## Start

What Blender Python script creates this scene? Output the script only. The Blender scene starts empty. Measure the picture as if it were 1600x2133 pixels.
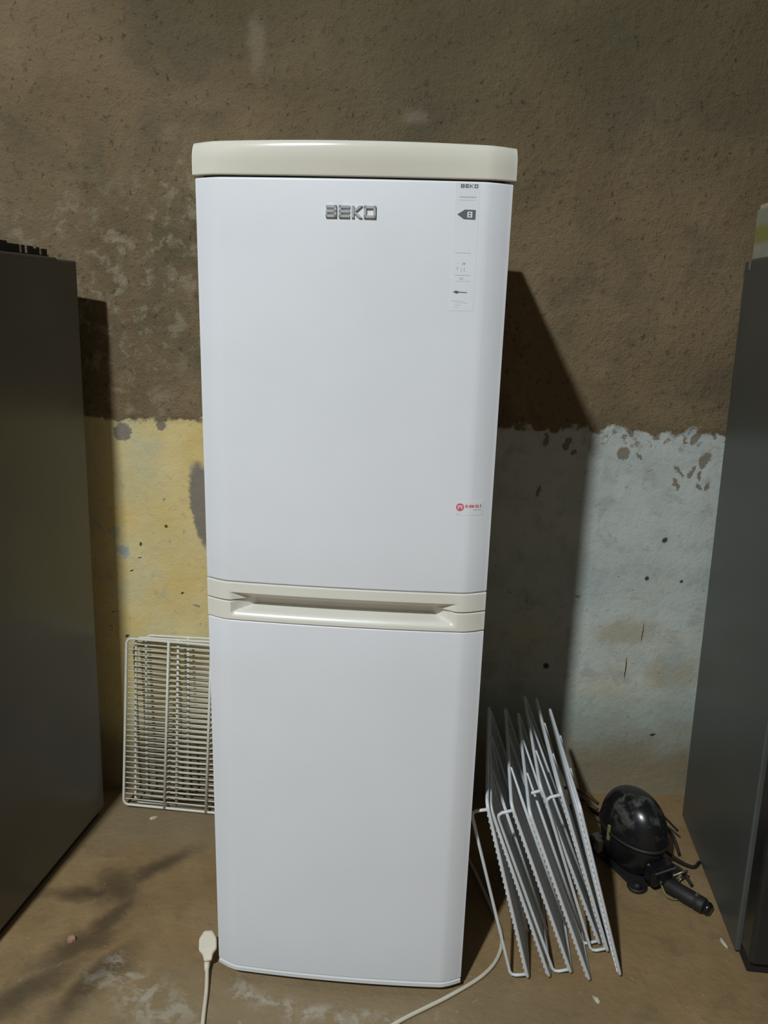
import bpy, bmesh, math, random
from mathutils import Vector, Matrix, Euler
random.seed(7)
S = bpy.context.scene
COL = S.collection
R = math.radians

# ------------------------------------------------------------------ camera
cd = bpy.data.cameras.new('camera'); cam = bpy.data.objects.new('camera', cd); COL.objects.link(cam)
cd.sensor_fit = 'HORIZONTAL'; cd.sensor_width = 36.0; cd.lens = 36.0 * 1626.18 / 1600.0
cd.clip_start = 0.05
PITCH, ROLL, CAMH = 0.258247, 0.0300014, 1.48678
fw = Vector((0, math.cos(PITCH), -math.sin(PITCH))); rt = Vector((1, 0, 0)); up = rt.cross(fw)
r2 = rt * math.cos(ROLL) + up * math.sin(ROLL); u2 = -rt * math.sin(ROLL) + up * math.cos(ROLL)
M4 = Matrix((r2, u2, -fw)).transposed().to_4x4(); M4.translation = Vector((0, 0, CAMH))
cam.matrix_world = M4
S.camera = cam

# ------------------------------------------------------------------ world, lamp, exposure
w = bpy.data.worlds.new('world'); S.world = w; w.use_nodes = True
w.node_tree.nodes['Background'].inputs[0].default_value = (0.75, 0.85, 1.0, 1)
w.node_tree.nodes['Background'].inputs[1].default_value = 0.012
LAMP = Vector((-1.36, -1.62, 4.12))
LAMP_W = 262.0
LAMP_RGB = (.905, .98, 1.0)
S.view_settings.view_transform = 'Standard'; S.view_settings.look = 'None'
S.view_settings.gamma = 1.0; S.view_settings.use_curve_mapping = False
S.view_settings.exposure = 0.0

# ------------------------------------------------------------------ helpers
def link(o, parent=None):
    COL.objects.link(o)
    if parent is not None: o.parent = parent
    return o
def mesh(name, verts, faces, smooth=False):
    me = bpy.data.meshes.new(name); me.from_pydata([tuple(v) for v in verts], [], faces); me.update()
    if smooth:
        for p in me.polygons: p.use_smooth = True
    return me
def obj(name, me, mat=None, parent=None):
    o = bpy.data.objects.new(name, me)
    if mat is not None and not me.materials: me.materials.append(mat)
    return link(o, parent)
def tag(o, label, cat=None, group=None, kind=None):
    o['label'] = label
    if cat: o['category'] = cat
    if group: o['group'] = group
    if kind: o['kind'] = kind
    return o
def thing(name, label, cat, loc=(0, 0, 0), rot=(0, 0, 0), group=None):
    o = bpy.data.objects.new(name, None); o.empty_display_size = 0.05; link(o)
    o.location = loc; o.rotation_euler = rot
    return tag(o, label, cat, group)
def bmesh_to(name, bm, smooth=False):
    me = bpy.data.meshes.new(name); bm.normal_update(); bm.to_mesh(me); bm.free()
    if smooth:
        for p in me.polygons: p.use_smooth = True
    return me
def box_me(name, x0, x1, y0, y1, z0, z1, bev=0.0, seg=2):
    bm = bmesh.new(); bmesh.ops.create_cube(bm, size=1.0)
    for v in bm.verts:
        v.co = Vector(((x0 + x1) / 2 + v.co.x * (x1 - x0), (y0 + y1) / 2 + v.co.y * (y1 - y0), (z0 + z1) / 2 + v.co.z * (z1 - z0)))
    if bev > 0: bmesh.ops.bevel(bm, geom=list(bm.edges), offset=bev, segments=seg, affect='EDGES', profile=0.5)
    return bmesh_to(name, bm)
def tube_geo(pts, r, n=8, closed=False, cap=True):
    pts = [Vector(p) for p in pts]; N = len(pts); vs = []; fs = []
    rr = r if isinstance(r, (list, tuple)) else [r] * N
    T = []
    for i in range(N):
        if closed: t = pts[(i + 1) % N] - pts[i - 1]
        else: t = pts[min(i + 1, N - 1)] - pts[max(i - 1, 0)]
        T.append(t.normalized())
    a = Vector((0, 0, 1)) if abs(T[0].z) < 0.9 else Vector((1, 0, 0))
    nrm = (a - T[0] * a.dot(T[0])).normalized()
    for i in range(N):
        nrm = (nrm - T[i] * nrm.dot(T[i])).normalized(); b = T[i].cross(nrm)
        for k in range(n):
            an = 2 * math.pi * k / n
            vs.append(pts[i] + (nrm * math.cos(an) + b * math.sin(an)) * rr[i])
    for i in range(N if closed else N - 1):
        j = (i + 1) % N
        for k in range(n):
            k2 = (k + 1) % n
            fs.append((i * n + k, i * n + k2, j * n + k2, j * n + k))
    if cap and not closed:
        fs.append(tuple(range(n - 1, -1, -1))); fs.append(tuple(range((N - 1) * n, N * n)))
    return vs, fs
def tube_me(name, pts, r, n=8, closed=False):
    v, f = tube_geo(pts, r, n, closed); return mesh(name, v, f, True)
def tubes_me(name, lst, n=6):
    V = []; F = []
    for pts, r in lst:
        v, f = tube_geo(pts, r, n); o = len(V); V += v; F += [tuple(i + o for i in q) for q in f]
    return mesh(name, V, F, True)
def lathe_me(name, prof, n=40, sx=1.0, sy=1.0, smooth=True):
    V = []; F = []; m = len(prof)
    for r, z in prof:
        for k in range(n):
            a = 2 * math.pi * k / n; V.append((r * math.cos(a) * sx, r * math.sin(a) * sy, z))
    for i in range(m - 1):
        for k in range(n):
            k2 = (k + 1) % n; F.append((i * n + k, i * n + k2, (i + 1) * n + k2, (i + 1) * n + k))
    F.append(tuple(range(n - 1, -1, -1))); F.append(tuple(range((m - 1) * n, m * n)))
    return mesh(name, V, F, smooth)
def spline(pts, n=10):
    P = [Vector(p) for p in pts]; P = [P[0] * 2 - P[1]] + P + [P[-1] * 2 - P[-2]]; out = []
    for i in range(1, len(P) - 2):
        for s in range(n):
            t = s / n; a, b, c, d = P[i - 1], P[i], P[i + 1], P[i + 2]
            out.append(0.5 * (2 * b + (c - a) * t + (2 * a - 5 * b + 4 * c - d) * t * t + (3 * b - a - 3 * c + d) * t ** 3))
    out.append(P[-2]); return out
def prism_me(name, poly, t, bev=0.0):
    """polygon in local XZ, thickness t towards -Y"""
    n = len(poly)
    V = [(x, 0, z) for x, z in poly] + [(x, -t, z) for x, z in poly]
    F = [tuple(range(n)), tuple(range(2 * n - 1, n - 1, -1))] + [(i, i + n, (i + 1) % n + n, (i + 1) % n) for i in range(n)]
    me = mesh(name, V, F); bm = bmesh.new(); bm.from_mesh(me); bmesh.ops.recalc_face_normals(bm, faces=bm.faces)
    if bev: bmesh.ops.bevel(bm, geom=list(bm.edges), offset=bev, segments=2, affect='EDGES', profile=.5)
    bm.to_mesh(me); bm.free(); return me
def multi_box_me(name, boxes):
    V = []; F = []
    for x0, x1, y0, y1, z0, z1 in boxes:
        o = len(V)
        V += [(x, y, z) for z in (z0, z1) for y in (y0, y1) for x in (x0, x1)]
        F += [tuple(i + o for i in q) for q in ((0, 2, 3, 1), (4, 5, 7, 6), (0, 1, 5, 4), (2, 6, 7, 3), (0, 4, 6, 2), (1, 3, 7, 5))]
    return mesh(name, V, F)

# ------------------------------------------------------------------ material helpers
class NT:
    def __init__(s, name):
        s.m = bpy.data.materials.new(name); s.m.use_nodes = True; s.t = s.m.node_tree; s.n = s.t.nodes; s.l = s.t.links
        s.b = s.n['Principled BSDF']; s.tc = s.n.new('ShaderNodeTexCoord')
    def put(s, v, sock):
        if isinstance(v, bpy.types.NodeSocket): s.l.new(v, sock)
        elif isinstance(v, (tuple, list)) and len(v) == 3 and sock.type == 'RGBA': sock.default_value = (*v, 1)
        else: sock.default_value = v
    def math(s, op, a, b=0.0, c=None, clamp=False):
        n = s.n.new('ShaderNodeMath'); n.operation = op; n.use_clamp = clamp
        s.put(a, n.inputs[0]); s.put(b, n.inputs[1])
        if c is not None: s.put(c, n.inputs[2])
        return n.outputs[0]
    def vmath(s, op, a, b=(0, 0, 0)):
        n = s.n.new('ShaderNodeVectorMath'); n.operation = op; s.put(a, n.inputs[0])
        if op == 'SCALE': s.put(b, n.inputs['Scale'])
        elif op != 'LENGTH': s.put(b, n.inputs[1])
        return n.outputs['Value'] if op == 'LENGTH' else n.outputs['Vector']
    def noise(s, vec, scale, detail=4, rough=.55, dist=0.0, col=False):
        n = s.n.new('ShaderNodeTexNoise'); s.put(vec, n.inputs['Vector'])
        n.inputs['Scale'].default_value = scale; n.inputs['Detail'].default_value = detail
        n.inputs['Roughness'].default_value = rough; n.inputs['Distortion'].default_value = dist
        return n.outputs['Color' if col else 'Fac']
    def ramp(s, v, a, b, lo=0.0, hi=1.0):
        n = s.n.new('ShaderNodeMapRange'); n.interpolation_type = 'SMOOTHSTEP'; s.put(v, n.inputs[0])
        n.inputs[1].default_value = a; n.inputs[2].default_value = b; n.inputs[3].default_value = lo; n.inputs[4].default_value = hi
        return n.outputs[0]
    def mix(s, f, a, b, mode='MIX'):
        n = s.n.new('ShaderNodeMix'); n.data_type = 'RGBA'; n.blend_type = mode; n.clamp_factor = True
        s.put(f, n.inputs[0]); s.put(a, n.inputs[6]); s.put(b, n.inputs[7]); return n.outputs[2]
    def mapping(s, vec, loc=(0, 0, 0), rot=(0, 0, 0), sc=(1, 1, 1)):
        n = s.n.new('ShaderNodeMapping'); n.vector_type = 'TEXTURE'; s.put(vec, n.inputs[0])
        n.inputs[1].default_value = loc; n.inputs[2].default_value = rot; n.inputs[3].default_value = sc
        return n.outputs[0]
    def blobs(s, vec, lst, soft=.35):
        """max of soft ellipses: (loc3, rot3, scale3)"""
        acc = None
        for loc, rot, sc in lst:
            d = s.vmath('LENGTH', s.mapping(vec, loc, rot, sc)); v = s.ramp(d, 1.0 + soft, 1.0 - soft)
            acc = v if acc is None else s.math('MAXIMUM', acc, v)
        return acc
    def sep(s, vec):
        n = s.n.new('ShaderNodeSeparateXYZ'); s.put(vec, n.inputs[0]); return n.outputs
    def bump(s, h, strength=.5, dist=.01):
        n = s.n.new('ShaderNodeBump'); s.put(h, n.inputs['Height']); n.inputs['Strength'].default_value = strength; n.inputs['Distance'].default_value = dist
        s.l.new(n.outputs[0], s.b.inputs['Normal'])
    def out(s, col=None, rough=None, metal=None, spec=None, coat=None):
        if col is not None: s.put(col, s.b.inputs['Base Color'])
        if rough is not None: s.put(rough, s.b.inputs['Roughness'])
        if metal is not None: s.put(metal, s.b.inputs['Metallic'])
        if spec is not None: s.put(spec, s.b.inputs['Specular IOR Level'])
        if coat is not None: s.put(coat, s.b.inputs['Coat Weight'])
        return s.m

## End

■ Problem description
Only lines belong in the copy: transcribe those from the start of the data through the line that contains "S.camera = cam", and skip the pictures.

■ Complete answer
What Blender Python script creates this scene? Output the script only. The Blender scene starts empty. Measure the picture as if it were 1600x2133 pixels.
import bpy, bmesh, math, random
from mathutils import Vector, Matrix, Euler
random.seed(7)
S = bpy.context.scene
COL = S.collection
R = math.radians

# ------------------------------------------------------------------ camera
cd = bpy.data.cameras.new('camera'); cam = bpy.data.objects.new('camera', cd); COL.objects.link(cam)
cd.sensor_fit = 'HORIZONTAL'; cd.sensor_width = 36.0; cd.lens = 36.0 * 1626.18 / 1600.0
cd.clip_start = 0.05
PITCH, ROLL, CAMH = 0.258247, 0.0300014, 1.48678
fw = Vector((0, math.cos(PITCH), -math.sin(PITCH))); rt = Vector((1, 0, 0)); up = rt.cross(fw)
r2 = rt * math.cos(ROLL) + up * math.sin(ROLL); u2 = -rt * math.sin(ROLL) + up * math.cos(ROLL)
M4 = Matrix((r2, u2, -fw)).transposed().to_4x4(); M4.translation = Vector((0, 0, CAMH))
cam.matrix_world = M4
S.camera = cam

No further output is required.